Being in the arena

Photo by Craig Zdanowicz on Unsplash

Starting a business, no matter the shape or size, is a lonely endeavour. There is no one else to blame when things go wrong. I didn’t know this feeling myself before starting a small consultancy with two friends. The biggest feeling of dread, particularly in the early days, is this undeniable sense of inertia. Nothing will happen without concerted effort and discipline. 

The curse of hindsight

Looking in the rearview mirror is another constant. I would always spend time dissecting errors, looking for ways to improve and not celebrating any wins. In the past year in particular, I’ve been looking at past decisions and trying to understand how we could’ve improved them. It’s easy to dissect a lost sale or a wrong hire, it’s harder to look at bigger decisions that we’re made that had a lasting impact. Were these errors of intellectual laziness? Was I simply too ignorant? It’s a soul crushing exercise because the finger always points back at you. 

Hindsight is always 20/20. It’s easy to spot what could’ve been or regret the good advice that you didn’t take. It’s still all on you.

Going for broke

In the local tech scene, there was some big news this past week about a startup that failed to meet its ambitious goal. Many people took to social media to decry the errors and failures that this company made – how can they be so stupid! 

I am a little bit more sympathetic. I don’t condone what they did or understand the rationale behind any of their decisions, I was on the sidelines. All I know is that I’m not in their shoes and who knows what I would have decided. Trying something new is hard and has a high degree of uncertainty & failure. Playing revisionist history is easy after the game is over. You know how it turns out so it’s easy to see how things should’ve been different. 

Sticks and stones

It’s become far too easy to criticize those that fail. I’m afraid of what this will do to the local ecosystem. We need people to take huge bets and risks, not sit back for fear of criticism. Failure to meet an ambitious goal should be applauded. Failure for lack of trying should not. Doing nothing means stagnation and that’s never been a recipe to solve any of society’s problems. 

I’ll leave you with the quote you probably guessed from the title of the post. I refer back to this often to be reminded that doing the work is what’s important. 

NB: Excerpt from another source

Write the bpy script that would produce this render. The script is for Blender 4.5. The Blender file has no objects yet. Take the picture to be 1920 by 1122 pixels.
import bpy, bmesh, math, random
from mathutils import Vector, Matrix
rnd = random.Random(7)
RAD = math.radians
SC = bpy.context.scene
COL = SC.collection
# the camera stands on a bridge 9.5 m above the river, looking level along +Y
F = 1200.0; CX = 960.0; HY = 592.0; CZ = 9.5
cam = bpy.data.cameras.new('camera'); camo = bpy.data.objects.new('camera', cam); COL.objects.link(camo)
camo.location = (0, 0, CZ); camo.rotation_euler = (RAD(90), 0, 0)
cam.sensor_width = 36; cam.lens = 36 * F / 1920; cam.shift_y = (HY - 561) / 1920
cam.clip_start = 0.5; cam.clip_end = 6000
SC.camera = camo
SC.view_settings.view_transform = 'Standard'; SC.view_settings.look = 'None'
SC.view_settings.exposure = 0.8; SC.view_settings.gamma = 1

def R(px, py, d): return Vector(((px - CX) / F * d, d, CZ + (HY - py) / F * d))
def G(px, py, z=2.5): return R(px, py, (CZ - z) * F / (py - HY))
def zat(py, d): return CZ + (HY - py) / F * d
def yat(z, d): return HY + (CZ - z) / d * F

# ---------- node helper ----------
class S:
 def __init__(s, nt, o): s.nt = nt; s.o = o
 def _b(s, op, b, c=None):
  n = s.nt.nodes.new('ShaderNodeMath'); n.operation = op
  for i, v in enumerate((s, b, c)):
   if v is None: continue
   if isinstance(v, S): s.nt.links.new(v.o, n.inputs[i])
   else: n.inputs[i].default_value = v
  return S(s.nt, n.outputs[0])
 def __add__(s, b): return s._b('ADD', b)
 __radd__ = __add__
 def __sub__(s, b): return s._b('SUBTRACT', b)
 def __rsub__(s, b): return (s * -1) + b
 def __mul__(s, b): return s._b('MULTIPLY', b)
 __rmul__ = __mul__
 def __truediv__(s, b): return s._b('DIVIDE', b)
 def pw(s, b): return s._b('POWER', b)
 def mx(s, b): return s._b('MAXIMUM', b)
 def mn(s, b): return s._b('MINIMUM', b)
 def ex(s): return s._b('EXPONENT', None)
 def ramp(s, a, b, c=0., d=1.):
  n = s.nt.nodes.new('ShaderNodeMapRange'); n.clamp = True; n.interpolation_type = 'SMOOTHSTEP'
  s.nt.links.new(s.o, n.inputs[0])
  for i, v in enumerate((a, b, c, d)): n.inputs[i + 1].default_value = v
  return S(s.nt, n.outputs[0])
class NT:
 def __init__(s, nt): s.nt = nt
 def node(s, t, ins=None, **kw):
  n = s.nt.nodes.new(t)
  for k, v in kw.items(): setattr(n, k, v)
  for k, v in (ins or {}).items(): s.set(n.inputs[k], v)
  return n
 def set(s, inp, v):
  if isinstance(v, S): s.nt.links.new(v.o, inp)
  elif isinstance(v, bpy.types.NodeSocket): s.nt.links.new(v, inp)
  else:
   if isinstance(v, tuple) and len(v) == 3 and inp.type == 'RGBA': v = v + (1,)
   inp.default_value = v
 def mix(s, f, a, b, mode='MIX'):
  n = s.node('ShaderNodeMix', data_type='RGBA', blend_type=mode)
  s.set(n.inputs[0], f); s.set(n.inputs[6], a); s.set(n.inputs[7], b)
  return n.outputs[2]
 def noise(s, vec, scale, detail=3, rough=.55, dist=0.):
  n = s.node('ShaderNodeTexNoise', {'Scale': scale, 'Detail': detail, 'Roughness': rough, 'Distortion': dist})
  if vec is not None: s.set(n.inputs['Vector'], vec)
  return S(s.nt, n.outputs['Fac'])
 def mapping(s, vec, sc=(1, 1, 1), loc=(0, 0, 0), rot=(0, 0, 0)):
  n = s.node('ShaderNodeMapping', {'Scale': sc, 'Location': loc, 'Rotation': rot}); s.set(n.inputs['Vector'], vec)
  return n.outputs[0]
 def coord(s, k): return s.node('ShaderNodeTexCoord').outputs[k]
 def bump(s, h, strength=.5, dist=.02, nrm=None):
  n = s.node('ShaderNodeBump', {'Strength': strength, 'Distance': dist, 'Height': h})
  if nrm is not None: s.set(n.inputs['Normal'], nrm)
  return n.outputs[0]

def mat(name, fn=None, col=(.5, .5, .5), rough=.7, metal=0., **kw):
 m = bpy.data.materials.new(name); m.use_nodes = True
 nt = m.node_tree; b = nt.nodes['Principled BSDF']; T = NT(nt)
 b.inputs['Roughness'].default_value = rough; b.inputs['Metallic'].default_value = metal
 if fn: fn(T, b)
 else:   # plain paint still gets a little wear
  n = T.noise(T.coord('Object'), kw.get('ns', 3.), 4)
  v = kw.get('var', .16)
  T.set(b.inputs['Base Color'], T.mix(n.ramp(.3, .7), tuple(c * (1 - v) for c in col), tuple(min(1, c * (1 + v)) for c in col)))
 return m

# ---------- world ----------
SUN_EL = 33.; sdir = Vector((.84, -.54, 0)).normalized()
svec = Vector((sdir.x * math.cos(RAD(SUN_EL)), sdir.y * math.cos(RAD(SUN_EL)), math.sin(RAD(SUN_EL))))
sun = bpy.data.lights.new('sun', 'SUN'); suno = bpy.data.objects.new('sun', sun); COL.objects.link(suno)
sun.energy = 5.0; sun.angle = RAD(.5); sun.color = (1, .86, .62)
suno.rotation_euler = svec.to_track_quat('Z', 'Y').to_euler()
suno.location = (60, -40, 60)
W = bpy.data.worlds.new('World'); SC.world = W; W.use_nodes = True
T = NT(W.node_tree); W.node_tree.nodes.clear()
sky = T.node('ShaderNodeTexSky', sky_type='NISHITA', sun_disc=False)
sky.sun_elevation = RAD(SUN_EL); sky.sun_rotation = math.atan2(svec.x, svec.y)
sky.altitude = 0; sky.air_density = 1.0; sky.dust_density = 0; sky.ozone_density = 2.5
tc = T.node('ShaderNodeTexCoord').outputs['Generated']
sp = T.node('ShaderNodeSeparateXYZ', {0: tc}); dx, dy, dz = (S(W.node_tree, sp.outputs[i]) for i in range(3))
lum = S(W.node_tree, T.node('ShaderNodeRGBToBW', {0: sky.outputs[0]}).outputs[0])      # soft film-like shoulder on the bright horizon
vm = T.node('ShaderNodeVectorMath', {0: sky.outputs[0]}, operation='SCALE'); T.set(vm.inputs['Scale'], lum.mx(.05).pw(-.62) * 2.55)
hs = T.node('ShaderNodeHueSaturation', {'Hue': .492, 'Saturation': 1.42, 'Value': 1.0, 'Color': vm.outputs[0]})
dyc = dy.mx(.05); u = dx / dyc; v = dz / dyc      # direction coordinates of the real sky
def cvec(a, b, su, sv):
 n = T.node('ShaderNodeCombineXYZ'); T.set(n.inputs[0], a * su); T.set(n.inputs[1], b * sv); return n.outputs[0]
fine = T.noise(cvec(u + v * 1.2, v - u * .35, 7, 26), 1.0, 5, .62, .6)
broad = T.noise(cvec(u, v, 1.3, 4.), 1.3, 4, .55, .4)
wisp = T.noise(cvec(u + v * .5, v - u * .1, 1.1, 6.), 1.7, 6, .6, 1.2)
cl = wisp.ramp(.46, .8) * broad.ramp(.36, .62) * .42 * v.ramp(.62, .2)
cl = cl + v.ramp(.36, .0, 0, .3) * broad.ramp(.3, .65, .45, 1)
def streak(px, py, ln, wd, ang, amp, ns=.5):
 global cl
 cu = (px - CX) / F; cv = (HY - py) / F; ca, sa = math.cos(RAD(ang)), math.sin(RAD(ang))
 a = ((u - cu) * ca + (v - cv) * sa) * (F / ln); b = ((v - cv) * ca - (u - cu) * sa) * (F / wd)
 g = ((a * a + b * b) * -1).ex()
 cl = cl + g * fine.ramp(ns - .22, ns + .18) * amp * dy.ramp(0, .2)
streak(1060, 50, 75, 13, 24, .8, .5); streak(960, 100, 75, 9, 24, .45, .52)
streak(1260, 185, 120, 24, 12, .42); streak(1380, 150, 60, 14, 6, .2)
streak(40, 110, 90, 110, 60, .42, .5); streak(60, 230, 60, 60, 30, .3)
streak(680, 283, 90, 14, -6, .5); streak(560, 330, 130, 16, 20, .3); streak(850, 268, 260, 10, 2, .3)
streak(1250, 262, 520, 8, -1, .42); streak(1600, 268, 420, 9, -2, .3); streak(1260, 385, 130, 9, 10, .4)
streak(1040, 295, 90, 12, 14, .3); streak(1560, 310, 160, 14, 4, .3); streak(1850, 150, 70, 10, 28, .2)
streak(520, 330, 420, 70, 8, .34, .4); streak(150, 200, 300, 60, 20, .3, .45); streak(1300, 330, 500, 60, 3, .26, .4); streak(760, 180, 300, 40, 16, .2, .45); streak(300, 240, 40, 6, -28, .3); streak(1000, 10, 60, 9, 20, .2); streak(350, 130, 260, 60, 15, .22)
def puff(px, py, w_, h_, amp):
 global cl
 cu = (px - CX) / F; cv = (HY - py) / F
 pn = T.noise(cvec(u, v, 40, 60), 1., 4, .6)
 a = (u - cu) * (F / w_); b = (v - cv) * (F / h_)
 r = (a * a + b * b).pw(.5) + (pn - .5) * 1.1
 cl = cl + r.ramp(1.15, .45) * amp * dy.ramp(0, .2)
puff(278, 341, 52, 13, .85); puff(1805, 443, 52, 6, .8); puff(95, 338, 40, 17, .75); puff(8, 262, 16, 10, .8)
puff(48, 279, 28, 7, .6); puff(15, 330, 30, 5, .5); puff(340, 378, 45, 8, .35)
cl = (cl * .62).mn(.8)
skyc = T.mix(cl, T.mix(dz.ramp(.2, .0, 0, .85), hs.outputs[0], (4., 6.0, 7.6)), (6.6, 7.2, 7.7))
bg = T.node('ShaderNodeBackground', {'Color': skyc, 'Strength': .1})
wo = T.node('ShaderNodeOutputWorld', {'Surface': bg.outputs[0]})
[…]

It is not the critic who counts; not the man who points out how the strong man stumbles, or where the doer of deeds could have done them better. The credit belongs to the man who is actually in the arena, whose face is marred by dust and sweat and blood; who strives valiantly; who errs, who comes short again and again, because there is no effort without error and shortcoming; but who does actually strive to do the deeds; who knows great enthusiasms, the great devotions; who spends himself in a worthy cause; who at the best knows in the end the triumph of high achievement, and who at the worst, if he fails, at least fails while daring greatly, so that his place shall never be with those cold and timid souls who neither know victory nor defeat.